Report the count of lines below in which the string "part" occurs; include nothing else.
start
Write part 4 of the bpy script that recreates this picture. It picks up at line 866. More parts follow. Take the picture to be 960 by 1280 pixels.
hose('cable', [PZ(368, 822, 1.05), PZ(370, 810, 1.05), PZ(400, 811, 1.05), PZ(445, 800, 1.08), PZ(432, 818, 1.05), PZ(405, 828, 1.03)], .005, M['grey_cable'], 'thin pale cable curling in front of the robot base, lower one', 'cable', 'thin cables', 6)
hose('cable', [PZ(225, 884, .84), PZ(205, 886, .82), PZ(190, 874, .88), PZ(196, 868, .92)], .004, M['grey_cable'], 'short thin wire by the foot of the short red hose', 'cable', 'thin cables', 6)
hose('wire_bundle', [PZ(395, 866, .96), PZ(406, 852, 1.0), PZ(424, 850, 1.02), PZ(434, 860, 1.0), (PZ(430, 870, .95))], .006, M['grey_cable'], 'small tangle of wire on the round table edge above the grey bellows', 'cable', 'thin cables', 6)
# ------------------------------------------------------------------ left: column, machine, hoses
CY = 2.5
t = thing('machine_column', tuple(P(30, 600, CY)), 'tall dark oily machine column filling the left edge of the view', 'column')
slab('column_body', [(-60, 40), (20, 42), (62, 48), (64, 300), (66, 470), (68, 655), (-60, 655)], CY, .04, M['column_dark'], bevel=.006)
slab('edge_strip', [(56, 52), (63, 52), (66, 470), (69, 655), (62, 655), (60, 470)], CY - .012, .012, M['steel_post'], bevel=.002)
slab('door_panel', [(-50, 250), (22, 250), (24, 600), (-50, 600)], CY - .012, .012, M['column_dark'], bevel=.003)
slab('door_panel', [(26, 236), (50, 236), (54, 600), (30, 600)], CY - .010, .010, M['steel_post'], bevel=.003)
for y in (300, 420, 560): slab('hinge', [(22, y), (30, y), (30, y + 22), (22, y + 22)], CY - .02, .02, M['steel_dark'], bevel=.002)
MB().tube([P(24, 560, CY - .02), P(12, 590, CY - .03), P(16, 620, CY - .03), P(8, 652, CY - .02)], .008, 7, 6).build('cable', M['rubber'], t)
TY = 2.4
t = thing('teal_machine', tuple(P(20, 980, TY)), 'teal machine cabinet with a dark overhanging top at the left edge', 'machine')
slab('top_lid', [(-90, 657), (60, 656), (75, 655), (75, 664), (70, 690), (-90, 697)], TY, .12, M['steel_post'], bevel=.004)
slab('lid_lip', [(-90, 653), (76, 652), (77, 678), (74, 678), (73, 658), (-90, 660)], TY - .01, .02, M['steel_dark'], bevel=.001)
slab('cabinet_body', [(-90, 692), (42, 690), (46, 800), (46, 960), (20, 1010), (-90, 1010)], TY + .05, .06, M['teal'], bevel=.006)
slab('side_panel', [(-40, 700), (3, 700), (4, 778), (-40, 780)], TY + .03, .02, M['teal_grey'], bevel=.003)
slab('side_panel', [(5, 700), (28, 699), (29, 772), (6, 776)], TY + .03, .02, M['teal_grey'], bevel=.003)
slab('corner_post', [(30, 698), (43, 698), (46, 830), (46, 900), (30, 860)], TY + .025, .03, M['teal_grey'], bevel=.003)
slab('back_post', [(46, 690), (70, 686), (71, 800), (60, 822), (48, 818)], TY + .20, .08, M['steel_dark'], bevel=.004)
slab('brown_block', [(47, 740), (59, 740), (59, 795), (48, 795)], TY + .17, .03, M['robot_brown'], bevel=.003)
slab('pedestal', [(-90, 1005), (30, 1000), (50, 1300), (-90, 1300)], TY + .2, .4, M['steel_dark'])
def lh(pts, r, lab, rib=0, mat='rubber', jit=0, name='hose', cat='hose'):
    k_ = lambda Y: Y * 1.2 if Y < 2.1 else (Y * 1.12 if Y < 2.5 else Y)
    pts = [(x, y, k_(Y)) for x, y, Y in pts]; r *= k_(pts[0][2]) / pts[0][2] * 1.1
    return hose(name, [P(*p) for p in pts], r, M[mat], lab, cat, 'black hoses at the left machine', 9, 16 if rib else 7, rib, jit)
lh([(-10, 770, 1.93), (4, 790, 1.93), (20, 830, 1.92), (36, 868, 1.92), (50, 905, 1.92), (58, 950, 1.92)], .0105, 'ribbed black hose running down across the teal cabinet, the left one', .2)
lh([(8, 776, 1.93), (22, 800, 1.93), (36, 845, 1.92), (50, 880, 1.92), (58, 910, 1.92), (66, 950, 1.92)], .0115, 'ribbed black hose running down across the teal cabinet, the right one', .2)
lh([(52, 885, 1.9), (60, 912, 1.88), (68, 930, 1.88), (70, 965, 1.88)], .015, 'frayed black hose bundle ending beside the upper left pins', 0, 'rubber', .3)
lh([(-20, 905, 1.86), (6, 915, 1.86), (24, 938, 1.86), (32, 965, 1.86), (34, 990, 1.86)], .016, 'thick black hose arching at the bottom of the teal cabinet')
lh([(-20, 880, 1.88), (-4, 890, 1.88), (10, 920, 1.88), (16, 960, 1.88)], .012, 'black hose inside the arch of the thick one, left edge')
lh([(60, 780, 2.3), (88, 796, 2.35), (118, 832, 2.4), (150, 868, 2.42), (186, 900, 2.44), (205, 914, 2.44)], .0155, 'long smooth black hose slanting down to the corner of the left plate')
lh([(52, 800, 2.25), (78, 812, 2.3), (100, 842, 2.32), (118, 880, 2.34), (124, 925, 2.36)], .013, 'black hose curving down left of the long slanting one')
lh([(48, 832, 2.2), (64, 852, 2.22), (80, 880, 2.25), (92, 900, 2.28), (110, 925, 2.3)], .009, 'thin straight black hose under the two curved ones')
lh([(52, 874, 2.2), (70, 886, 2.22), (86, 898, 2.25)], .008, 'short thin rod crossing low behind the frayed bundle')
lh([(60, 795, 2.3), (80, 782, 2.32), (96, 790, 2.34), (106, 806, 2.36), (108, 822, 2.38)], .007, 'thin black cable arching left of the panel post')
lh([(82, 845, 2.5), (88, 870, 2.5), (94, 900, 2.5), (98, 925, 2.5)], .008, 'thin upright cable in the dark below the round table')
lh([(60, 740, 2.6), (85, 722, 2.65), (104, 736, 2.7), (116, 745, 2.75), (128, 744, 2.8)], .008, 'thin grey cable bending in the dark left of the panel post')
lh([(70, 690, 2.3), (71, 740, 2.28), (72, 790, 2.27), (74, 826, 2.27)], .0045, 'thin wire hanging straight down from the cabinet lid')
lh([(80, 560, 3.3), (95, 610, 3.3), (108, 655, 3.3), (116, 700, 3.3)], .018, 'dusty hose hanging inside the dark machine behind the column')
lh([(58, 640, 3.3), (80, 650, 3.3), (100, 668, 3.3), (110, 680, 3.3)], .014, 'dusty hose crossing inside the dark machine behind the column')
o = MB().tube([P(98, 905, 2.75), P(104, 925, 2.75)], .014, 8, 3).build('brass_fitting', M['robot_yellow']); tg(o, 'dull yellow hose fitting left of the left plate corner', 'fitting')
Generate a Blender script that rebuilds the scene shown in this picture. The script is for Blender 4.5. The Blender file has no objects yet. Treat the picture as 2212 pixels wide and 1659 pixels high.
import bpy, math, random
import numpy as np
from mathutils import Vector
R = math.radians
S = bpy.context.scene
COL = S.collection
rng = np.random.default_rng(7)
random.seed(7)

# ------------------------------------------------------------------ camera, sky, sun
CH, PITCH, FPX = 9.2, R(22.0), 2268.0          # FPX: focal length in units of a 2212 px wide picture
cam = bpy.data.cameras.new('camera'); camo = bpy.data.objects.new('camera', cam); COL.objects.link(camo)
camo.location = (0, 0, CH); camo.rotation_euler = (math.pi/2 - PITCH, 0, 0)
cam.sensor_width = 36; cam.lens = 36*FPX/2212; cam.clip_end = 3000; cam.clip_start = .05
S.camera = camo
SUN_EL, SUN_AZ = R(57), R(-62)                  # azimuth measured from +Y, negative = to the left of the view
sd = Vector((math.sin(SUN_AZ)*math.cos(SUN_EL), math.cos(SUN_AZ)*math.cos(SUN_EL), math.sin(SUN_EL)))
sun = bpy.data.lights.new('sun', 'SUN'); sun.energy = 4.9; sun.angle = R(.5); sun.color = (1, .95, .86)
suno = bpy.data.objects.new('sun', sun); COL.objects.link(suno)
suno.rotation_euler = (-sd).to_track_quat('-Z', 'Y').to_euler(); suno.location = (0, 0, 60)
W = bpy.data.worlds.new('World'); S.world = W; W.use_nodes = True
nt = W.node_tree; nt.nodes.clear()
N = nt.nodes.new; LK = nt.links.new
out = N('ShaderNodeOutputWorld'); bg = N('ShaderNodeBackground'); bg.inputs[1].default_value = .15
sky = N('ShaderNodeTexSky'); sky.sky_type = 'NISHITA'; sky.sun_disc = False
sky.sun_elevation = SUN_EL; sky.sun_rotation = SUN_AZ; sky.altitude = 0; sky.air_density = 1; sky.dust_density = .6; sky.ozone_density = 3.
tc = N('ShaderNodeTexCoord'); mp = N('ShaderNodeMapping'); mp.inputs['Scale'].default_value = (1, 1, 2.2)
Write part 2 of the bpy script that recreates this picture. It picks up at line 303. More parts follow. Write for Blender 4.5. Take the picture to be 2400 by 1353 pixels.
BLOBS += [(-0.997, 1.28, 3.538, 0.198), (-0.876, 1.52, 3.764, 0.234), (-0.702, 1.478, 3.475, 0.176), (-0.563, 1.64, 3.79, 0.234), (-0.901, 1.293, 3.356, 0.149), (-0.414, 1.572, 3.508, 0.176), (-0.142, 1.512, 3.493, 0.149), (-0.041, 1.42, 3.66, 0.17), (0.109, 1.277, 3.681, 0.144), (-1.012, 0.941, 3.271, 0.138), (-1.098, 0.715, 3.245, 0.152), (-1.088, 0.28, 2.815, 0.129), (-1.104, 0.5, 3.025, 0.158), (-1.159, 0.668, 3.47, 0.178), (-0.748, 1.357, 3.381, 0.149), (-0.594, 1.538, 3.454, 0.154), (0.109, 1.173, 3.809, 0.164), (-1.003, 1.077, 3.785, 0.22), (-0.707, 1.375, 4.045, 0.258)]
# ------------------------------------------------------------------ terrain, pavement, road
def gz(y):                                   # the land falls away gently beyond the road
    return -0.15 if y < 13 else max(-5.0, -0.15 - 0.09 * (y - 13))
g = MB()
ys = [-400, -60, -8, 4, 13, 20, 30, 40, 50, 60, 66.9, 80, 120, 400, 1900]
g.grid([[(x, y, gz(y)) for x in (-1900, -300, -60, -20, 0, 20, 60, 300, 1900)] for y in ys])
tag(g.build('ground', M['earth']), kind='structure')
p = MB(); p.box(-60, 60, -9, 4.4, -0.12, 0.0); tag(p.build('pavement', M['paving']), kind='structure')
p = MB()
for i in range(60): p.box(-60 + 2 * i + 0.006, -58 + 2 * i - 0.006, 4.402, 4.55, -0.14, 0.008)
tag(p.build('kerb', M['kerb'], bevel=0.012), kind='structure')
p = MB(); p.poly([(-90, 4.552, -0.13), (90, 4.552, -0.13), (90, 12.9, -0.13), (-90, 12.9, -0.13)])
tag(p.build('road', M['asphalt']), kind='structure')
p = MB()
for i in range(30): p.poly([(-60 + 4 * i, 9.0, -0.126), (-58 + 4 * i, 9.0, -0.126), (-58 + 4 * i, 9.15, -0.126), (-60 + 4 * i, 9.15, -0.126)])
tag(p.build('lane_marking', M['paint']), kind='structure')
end
Response to this exercise: 2